Revue de presse

Photovoltaïque : piloter collectivement son énergie pour éviter les décrochages (interview BeProsumer)

22/08/2023 - BENOÎT JACQUEMART - SUDINFO

Des batteries intelligentes installées chez les particuliers des quartiers en décrochage, pilotées par un opérateur privé et financées par les GRD, en attendant la modernisation du réseau : c’est la solution présentée par Beprosumer début juillet au parlement wallon.

La modernisation du réseau électrique est indispensable pour la transition énergétique. Mais si on peut avoir l’impression que tout semble un peu lointain, il en est qui vivent déjà les difficultés du réseau de façon très concrète. Ce sont les prosumers, ces petits producteurs qui ont installé des panneaux photovoltaïques sur leur toit.


Certains d’entre eux sont victimes de ce que l’on appelle des décrochages. Leur onduleur, cet appareil qui transforme le courant continu des panneaux en courant alternatif pour le réseau se met en panne lorsqu’il y a une production importante de photovoltaïque dans leur quartier, ce qui entraîne une surtension sur le réseau.

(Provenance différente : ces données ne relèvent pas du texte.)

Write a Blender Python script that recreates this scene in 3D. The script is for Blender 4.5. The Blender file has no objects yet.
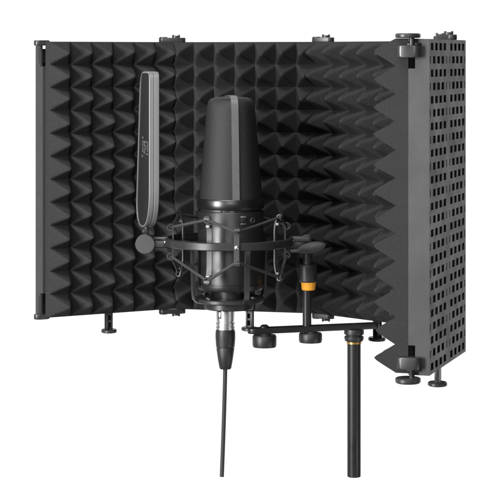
import bpy, bmesh, math, random
from mathutils import Vector, Matrix
random.seed(7)
R = math.radians
U = 0.28            # metres per shield height; all shapes below are written in shield heights
F = 2000.0          # focal length in photo pixels
D0 = 7.0            # distance camera - scene origin, in shield heights
ZC = 1.489          # camera height above the foot of the stand pole
HOR = 57.0

scene = bpy.context.scene
COL = scene.collection

def at(x, y, d):    # a photo pixel at a chosen real distance d -> point in the place
    s = F / d
    return Vector(((x - 250) / s, d - D0, ZC - (y - HOR) / s))

# ------------------------------------------------------------------ materials
def mat(name, base, rough=0.5, metal=0.0, bump=0.0, bscale=400.0, var=0.0, spec=0.5, coat=0.0, sheen=0.0):
    m = bpy.data.materials.new(name); m.use_nodes = True
    nt = m.node_tree; b = nt.nodes['Principled BSDF']
    b.inputs['Base Color'].default_value = (*base, 1)
    b.inputs['Roughness'].default_value = rough
    b.inputs['Metallic'].default_value = metal
    b.inputs['Specular IOR Level'].default_value = spec
    b.inputs['Coat Weight'].default_value = coat
    b.inputs['Sheen Weight'].default_value = sheen
    tc = nt.nodes.new('ShaderNodeTexCoord')
    nz = nt.nodes.new('ShaderNodeTexNoise'); nz.inputs['Scale'].default_value = bscale
    nz.inputs['Detail'].default_value = 4; nz.inputs['Roughness'].default_value = 0.65
    nt.links.new(tc.outputs['Object'], nz.inputs['Vector'])
    # faint handling wear: the gloss drifts a little over the surface
    n2 = nt.nodes.new('ShaderNodeTexNoise'); n2.inputs['Scale'].default_value = 45; n2.inputs['Detail'].default_value = 5
    nt.links.new(tc.outputs['Object'], n2.inputs['Vector'])
    m2 = nt.nodes.new('ShaderNodeMapRange'); m2.inputs['From Min'].default_value = 0.3; m2.inputs['From Max'].default_value = 0.7
    m2.inputs['To Min'].default_value = max(rough - 0.07, 0.05); m2.inputs['To Max'].default_value = min(rough + 0.09, 1)
    nt.links.new(n2.outputs['Fac'], m2.inputs['Value']); nt.links.new(m2.outputs['Result'], b.inputs['Roughness'])
    if bump > 0:
        bp = nt.nodes.new('ShaderNodeBump'); bp.inputs['Strength'].default_value = bump
        bp.inputs['Distance'].default_value = 0.001
        nt.links.new(nz.outputs['Fac'], bp.inputs['Height'])
        nt.links.new(bp.outputs['Normal'], b.inputs['Normal'])
    if var > 0:
        mp = nt.nodes.new('ShaderNodeMapRange')
        mp.inputs['From Min'].default_value = 0.3; mp.inputs['From Max'].default_value = 0.7
        mp.inputs['To Min'].default_value = 1 - var; mp.inputs['To Max'].default_value = 1 + var
        nt.links.new(nz.outputs['Fac'], mp.inputs['Value'])
        mx = nt.nodes.new('ShaderNodeVectorMath'); mx.operation = 'SCALE'
        mx.inputs[0].default_value = base
        nt.links.new(mp.outputs['Result'], mx.inputs['Scale'])
        nt.links.new(mx.outputs['Vector'], b.inputs['Base Color'])
    return m

M = {}
M['foam'] = mat('foam', (0.034, 0.034, 0.035), 0.95, bump=0.6, bscale=1100, var=0.45, spec=0.25)
M['coat'] = mat('powder_coated_steel', (0.041, 0.041, 0.0425), 0.48, metal=0.0, bump=0.3, bscale=1700, var=0.16)
M['hinge'] = mat('hinge_metal', (0.055, 0.055, 0.057), 0.33, metal=0.35, bump=0.05, bscale=2500)
M['plastic'] = mat('black_plastic', (0.022, 0.022, 0.023), 0.42, bump=0.08, bscale=2600, var=0.1)
M['gloss'] = mat('black_gloss_metal', (0.032, 0.032, 0.033), 0.36, metal=0.5, bump=0.02, bscale=1500)
M['body'] = mat('satin_black_metal', (0.062, 0.062, 0.063), 0.38, metal=0.8, bump=0.04, bscale=2600)
M['band'] = mat('dark_steel_band', (0.085, 0.085, 0.087), 0.32, metal=0.9, bump=0.02, bscale=2000)
M['strip'] = mat('grey_metal_strip', (0.19, 0.19, 0.195), 0.38, metal=0.6, bump=0.03, bscale=2200, var=0.05)
M['clip'] = mat('clip_metal', (0.085, 0.085, 0.085), 0.5, metal=0.25)
M['chrome'] = mat('bright_nickel', (0.9, 0.9, 0.91), 0.36, metal=1.0)
M['cord'] = mat('elastic_cord', (0.05, 0.05, 0.05), 0.8, bump=0.4, bscale=3000, var=0.25)
M['cable'] = mat('rubber_cable', (0.028, 0.028, 0.029), 0.5, bump=0.05, bscale=1500)
M['grey'] = mat('grey_plastic', (0.065, 0.065, 0.067), 0.5, bump=0.06, bscale=2600, var=0.06)
M['ring'] = mat('shock_ring_plastic', (0.030, 0.030, 0.031), 0.36, bump=0.06, bscale=2600, var=0.08)
M['popframe'] = mat('pop_filter_frame', (0.23, 0.23, 0.235), 0.42, metal=0.2, bump=0.04, bscale=2600, var=0.05)
M['orange'] = mat('orange_ring', (0.92, 0.40, 0.03), 0.34, bump=0.05, bscale=900, var=0.12)
M['brass'] = mat('brass_ring', (0.80, 0.47, 0.14), 0.25, metal=0.8)
M['print'] = mat('pale_print', (0.11, 0.11, 0.11), 0.6)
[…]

L’électricité qu’ils auraient dû produire est alors perdue. Un phénomène qui ne peut qu’augmenter si on n’agit pas, avec le boom actuel du nombre d’installations.

Problème : il n’existe aucune cartographie officielle de ces décrochages. L’ASBL Beprosumer qui défend les intérêts des prosumers, a lancé une cartographie en ligne sur base de ce que lui rapportent ses membres. Elle est pour l’instant réservée aux membres de l’ASBL. Et eux seuls alimentent la carte des décrochages. Début juillet, 1.200 personnes avaient signalé des décrochages. Le phénomène est donc loin d’être anodin.

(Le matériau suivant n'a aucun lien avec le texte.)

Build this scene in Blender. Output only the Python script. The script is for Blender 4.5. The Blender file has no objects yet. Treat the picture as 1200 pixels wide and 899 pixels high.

Chez Beprosumer, on n’est pas trop adepte des compensations financières, on préfère que l’énergie soit produite et utilisée. Lors d’une audition au parlement wallon, voici un mois, l’ASBL a présenté aux députés une série de solutions pour éviter les décrochages ou, en tout cas, les minimiser. Le vice-président de l’ASBL, Remi Thirion, nous en parle.

Onduleur

On peut par exemple mettre à jour les normes techniques d’onduleurs plus anciens. C’est-à-dire
augmenter les limites de voltage sur le réseau qu’un onduleur peut accepter avant de décrocher. Alors qu’un onduleur est censé décrocher quand il y a une tension de 253 volts en moyenne sur une période de 10 minutes, certains sont réglés à une norme de 249 volts. Si on ne veut pas changer d’onduleur (c’est tout de même un budget), il faut faire appel à son installateur ou à un électricien. « Les GRD parlent aussi de la taille du câble entre l’onduleur et le compteur », nous dit M. Thirion. « Ça peut parfois être une question de 1 volt ! »

Réseau

Ici, c’est de la responsabilité des GRD. Par exemple, en adaptant le réseau. Ou en utilisant les
différentes phases, en utilisant la phase sur laquelle il y a le moins de tension. Mais les prosumers ont aussi une responsabilité dans cette connaissance du réseau. « Le compteur communicant aide les GRD à avoir une vision de ce qui se passe sur le réseau », poursuit Remi Thirion. « Le compteur communicant montre le nombre de volts sur le réseau, il permet d’objectiver les problèmes de décrochages vis-à-vis du GRD. »

La solution collective

Ici, c’est une solution que M. Thirion appelle Optiflux, développée par une start-up
liégeoise AZIMUT Energy. « En gros », nous dit-il, « il s’agit d’utiliser l’énergie quand elle est disponible et pouvoir la stocker pour l’utiliser quand il n’y a plus de production. ». C’est un système où la batterie « sent » quand il y a une surtension sur le réseau et que l’onduleur risque de décrocher. La batterie est activée, ainsi que tous les consommateurs de la maison (chauffe-eau, voiture électrique, machines, chargeurs…) pour faire baisser la tension.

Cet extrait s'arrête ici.